## WHAT YOU WILL DO
Starting at the first line of the listing below, retype each line up to and including the one that contains "S.cycles.transparent_max_bounces = 8". Leave pictures out.

## RAW DATA
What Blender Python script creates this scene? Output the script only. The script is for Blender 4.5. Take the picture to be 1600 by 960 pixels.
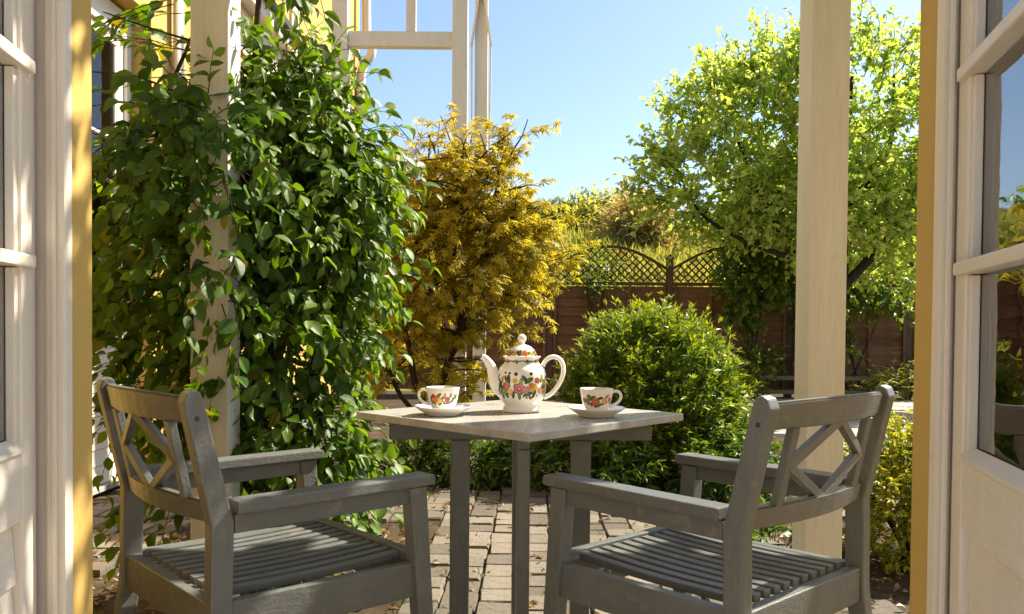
import bpy, bmesh, math, random
import numpy as np
from mathutils import Vector, Matrix

for o in list(bpy.data.objects):
    bpy.data.objects.remove(o)
S = bpy.context.scene
COL = S.collection
R = math.radians
random.seed(7)

# ------------------------------------------------------------------ camera
EYE = 0.965
cam = bpy.data.cameras.new('camera')
cam.sensor_width = 36.0
cam.lens = 28.69
cam.shift_y = 0.039
cam.clip_start = 0.02
cam.clip_end = 2000
camo = bpy.data.objects.new('camera', cam)
COL.objects.link(camo)
camo.matrix_world = (Matrix.Translation((0, 0, EYE)) @ Matrix.Rotation(R(90 - 1.2), 4, 'X')
                     @ Matrix.Rotation(R(0.47), 4, 'Z'))
S.camera = camo
S.render.resolution_x, S.render.resolution_y = 1024, 614

# ------------------------------------------------------------------ sky, sun, exposure
SUN_EL, SUN_AZ = 47.0, 60.0          # azimuth clockwise from the view direction (+Y) towards +X
w = bpy.data.worlds.new('World')
S.world = w
w.use_nodes = True
nt = w.node_tree
sky = nt.nodes.new('ShaderNodeTexSky')
sky.sky_type = 'NISHITA'
sky.sun_disc = False
sky.sun_elevation = R(SUN_EL)
sky.sun_rotation = R(SUN_AZ)
sky.air_density = 1.0
sky.dust_density = 1.3
sky.ozone_density = 4.0
bg = nt.nodes['Background']
bg.inputs['Strength'].default_value = 0.088
nt.links.new(sky.outputs[0], bg.inputs['Color'])
sd = bpy.data.lights.new('sun', 'SUN')
sd.energy = 5.0
sd.angle = R(0.6)
sd.color = (1.0, 0.92, 0.78)
so = bpy.data.objects.new('sun', sd)
COL.objects.link(so)
to_sun = Vector((math.sin(R(SUN_AZ)) * math.cos(R(SUN_EL)), math.cos(R(SUN_AZ)) * math.cos(R(SUN_EL)), math.sin(R(SUN_EL))))
so.rotation_euler = to_sun.to_track_quat('Z', 'Y').to_euler()
so.location = (4, 4, 8)
S.view_settings.view_transform = 'Standard'
S.view_settings.look = 'None'
S.view_settings.gamma = 1
S.view_settings.use_curve_mapping = False
S.view_settings.exposure = 1.45
S.view_settings.use_white_balance = True
S.view_settings.white_balance_temperature = 6750
S.view_settings.white_balance_tint = 10
S.render.engine = 'CYCLES'
S.cycles.max_bounces = 6
S.cycles.transparent_max_bounces = 8

# ------------------------------------------------------------------ materials
def _nodes(name):
    m = bpy.data.materials.new(name)
    m.use_nodes = True
    n = m.node_tree
    return m, n, n.nodes, n.links, n.nodes['Principled BSDF']

def _mix(N, L, fac, a, b):
    x = N.new('ShaderNodeMix'); x.data_type = 'RGBA'
    for sock, v in ((x.inputs[0], fac), (x.inputs[6], a), (x.inputs[7], b)):
        if hasattr(v, 'links'):
            L.new(v, sock)
        else:
            sock.default_value = v if not isinstance(v, tuple) else (*v[:3], 1)
    return x.outputs[2]

def surf(name, col, col2=None, rough=0.5, scale=(6, 6, 6), bump=0.15, bscale=60, spec=0.5, dirt=None, dscale=3.0,
         dthr=(0.55, 0.75), objvar=0.0, detail=5, rvar=0.15, grain=0.0):
    m, n, N, L, b = _nodes(name)
    tc = N.new('ShaderNodeTexCoord')
    mp = N.new('ShaderNodeMapping'); mp.inputs['Scale'].default_value = scale
    L.new(tc.outputs['Object'], mp.inputs[0])
    no = N.new('ShaderNodeTexNoise'); no.inputs['Scale'].default_value = 1.0; no.inputs['Detail'].default_value = detail
    no.inputs['Roughness'].default_value = 0.62
    L.new(mp.outputs[0], no.inputs['Vector'])
    c2 = col2 or tuple(c * 0.72 for c in col)
    rp = N.new('ShaderNodeMapRange'); rp.inputs[1].default_value = 0.3; rp.inputs[2].default_value = 0.7
    L.new(no.outputs[0], rp.inputs[0])
    c = _mix(N, L, rp.outputs[0], col, c2)
    gn = None
    if grain:      # brush marks and grain, drawn out along each piece
        gm = N.new('ShaderNodeMapping'); gm.inputs['Scale'].default_value = (11, 11, 11)
        L.new(tc.outputs['Generated'], gm.inputs[0])
        gn = N.new('ShaderNodeTexNoise'); gn.inputs['Scale'].default_value = 1.0; gn.inputs['Detail'].default_value = 7
        gn.inputs['Roughness'].default_value = 0.7; gn.inputs['Distortion'].default_value = 0.6
        oi0 = N.new('ShaderNodeObjectInfo'); gn.noise_dimensions = '4D'
        wm = N.new('ShaderNodeMath'); wm.operation = 'MULTIPLY'; wm.inputs[1].default_value = 37
        L.new(oi0.outputs['Random'], wm.inputs[0]); L.new(wm.outputs[0], gn.inputs['W'])
        L.new(gm.outputs[0], gn.inputs['Vector'])
        gr = N.new('ShaderNodeMapRange'); gr.inputs[1].default_value = 0.42; gr.inputs[2].default_value = 0.72; gr.inputs[4].default_value = grain
        L.new(gn.outputs[0], gr.inputs[0])
        c = _mix(N, L, gr.outputs[0], c, tuple(x * 0.45 for x in col))
    if dirt:
        dn = N.new('ShaderNodeTexNoise'); dn.inputs['Scale'].default_value = dscale; dn.inputs['Detail'].default_value = 9
        dn.inputs['Roughness'].default_value = 0.7
        L.new(tc.outputs['Object'], dn.inputs['Vector'])
        dr = N.new('ShaderNodeMapRange'); dr.inputs[1].default_value, dr.inputs[2].default_value = dthr
        L.new(dn.outputs[0], dr.inputs[0])
        c = _mix(N, L, dr.outputs[0], c, dirt)
    if objvar:
        oi = N.new('ShaderNodeObjectInfo')
        at = N.new('ShaderNodeAttribute'); at.attribute_name = 'rnd'
        ad = N.new('ShaderNodeMath'); ad.operation = 'ADD'
        L.new(oi.outputs['Random'], ad.inputs[0]); L.new(at.outputs['Fac'], ad.inputs[1])
        fr = N.new('ShaderNodeMath'); fr.operation = 'FRACT'; L.new(ad.outputs[0], fr.inputs[0])
        hs = N.new('ShaderNodeHueSaturation')
        mr = N.new('ShaderNodeMapRange'); mr.inputs[3].default_value = 1 - objvar; mr.inputs[4].default_value = 1 + objvar
        L.new(fr.outputs[0], mr.inputs[0]); L.new(mr.outputs[0], hs.inputs['Value']); L.new(c, hs.inputs['Color'])
        c = hs.outputs[0]
    L.new(c, b.inputs['Base Color'])
    rr = N.new('ShaderNodeMapRange'); rr.inputs[3].default_value = max(0.05, rough - rvar); rr.inputs[4].default_value = min(1, rough + rvar)
    L.new(no.outputs[0], rr.inputs[0]); L.new(rr.outputs[0], b.inputs['Roughness'])
    b.inputs['Specular IOR Level'].default_value = spec
    if bump:
        bn = N.new('ShaderNodeTexNoise'); bn.inputs['Detail'].default_value = 6
        mp2 = N.new('ShaderNodeMapping'); k = bscale / max(scale); mp2.inputs['Scale'].default_value = tuple(s * k for s in scale)
        L.new(tc.outputs['Object'], mp2.inputs[0]); L.new(mp2.outputs[0], bn.inputs['Vector']); bn.inputs['Scale'].default_value = 1
        bp = N.new('ShaderNodeBump'); bp.inputs['Strength'].default_value = bump; bp.inputs['Distance'].default_value = 0.004
        hsrc = bn.outputs[0]
        if gn:
            am = N.new('ShaderNodeMath'); am.operation = 'ADD'; L.new(bn.outputs[0], am.inputs[0]); L.new(gn.outputs[0], am.inputs[1]); hsrc = am.outputs[0]
        L.new(hsrc, bp.inputs['Height']); L.new(bp.outputs[0], b.inputs['Normal'])
    return m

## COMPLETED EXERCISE
What Blender Python script creates this scene? Output the script only. The script is for Blender 4.5. Take the picture to be 1600 by 960 pixels.
import bpy, bmesh, math, random
import numpy as np
from mathutils import Vector, Matrix

for o in list(bpy.data.objects):
    bpy.data.objects.remove(o)
S = bpy.context.scene
COL = S.collection
R = math.radians
random.seed(7)

# ------------------------------------------------------------------ camera
EYE = 0.965
cam = bpy.data.cameras.new('camera')
cam.sensor_width = 36.0
cam.lens = 28.69
cam.shift_y = 0.039
cam.clip_start = 0.02
cam.clip_end = 2000
camo = bpy.data.objects.new('camera', cam)
COL.objects.link(camo)
camo.matrix_world = (Matrix.Translation((0, 0, EYE)) @ Matrix.Rotation(R(90 - 1.2), 4, 'X')
                     @ Matrix.Rotation(R(0.47), 4, 'Z'))
S.camera = camo
S.render.resolution_x, S.render.resolution_y = 1024, 614

# ------------------------------------------------------------------ sky, sun, exposure
SUN_EL, SUN_AZ = 47.0, 60.0          # azimuth clockwise from the view direction (+Y) towards +X
w = bpy.data.worlds.new('World')
S.world = w
w.use_nodes = True
nt = w.node_tree
sky = nt.nodes.new('ShaderNodeTexSky')
sky.sky_type = 'NISHITA'
sky.sun_disc = False
sky.sun_elevation = R(SUN_EL)
sky.sun_rotation = R(SUN_AZ)
sky.air_density = 1.0
sky.dust_density = 1.3
sky.ozone_density = 4.0
bg = nt.nodes['Background']
bg.inputs['Strength'].default_value = 0.088
nt.links.new(sky.outputs[0], bg.inputs['Color'])
sd = bpy.data.lights.new('sun', 'SUN')
sd.energy = 5.0
sd.angle = R(0.6)
sd.color = (1.0, 0.92, 0.78)
so = bpy.data.objects.new('sun', sd)
COL.objects.link(so)
to_sun = Vector((math.sin(R(SUN_AZ)) * math.cos(R(SUN_EL)), math.cos(R(SUN_AZ)) * math.cos(R(SUN_EL)), math.sin(R(SUN_EL))))
so.rotation_euler = to_sun.to_track_quat('Z', 'Y').to_euler()
so.location = (4, 4, 8)
S.view_settings.view_transform = 'Standard'
S.view_settings.look = 'None'
S.view_settings.gamma = 1
S.view_settings.use_curve_mapping = False
S.view_settings.exposure = 1.45
S.view_settings.use_white_balance = True
S.view_settings.white_balance_temperature = 6750
S.view_settings.white_balance_tint = 10
S.render.engine = 'CYCLES'
S.cycles.max_bounces = 6
S.cycles.transparent_max_bounces = 8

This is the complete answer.